Elisabeth would later report in her best-selling account of the tragedy entitled, Through the Gates of Splendor, “It was evident that death had been caused by lance wounds. But how had ten Aucas managed to overcome five men who were armed with guns? There was evidence of a struggle on the beach…however, no blood was found. If any Aucas had suffered it was not apparent.”4 The startling truth soon emerges that though the five young men carried rifles with them to the river base, in their final hour they refused to use them to save their own lives. Instead, they chose to die rather than harm any of the Auca people they had come to help. One of the earlier journal entries of Elisabeth’s husband reflected a mindset that might explain the men’s response that fateful day. On October 28, 1949, he wrote: “He is no fool who gives up what he cannot keep gaining that which he cannot lose.”

Men and women through the centuries have voluntarily given up their lives attempting to carry a message of compassion and faith to hostile areas. Yet what sets this story apart from many others is what happened in the year following the tragedy. Instead of remaining in the United States with her 3 1/2-year-old daughters, this remarkable woman, at risk to her own life and child, returned to the very place and people that had killed her husband. There she and other female relatives of the slain continued their work, reaching out to the Auca people in an astonishing display of love and forgiveness. The results are no less than a miracle.

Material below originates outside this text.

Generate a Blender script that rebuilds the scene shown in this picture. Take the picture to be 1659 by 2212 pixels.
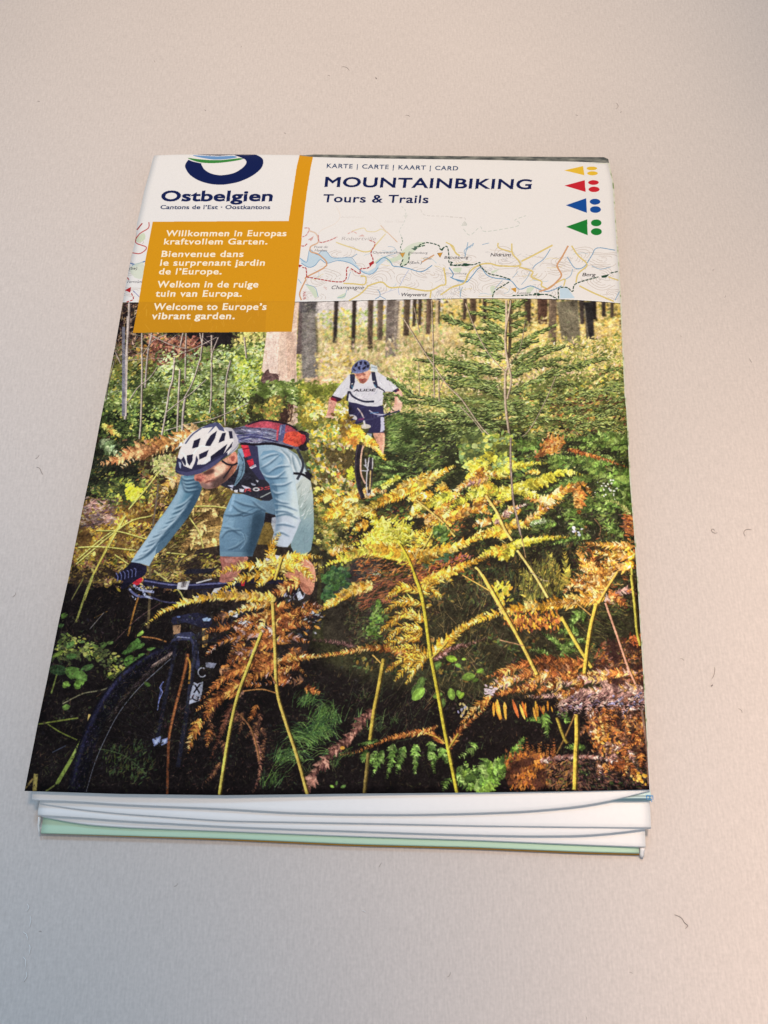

As Elisabeth recounts in Through the Gates of Splendor, “Today I sit in the tiny leaf-thatched hut on the Tiwanu River, not many miles southwest of Palm Beach. In another leaf house, just about ten feet away, sit two of the men who killed my husband. Gikita, one of the men, has just helped Valerie (her daughter) roast a plantain…”5

So what do the late Senator John McCain, Captain Chesley Sullenberger, and Elisabeth Elliot have in common? They are all heroes!

One online dictionary defines a hero as, “A person noted for courageous acts or nobility of character.6 Heroism can take many forms. For one, it was sacrificing freedom for the sake of fellow prisoners. For another, it was risking his life on a chilly river to save others. For a widowed young mother, it was offering forgiveness and kindness to the very people who had broken her heart.

Each of us has the potential for heroism if we will make the selfless choices others are unwilling to make. The Bible reminds us heroism has its roots in love: “Greater love has no one than this, that one lay down his life for his friends.” John 15:13.

This Thanksgiving let us give thanks for the heroes among us, both past and present, who inspire us by their sacrifice, embolden us by their courage, and motivate us by their love.

Happy Thanksgiving,
The Law Offices of Mark S. Knutson, S.C.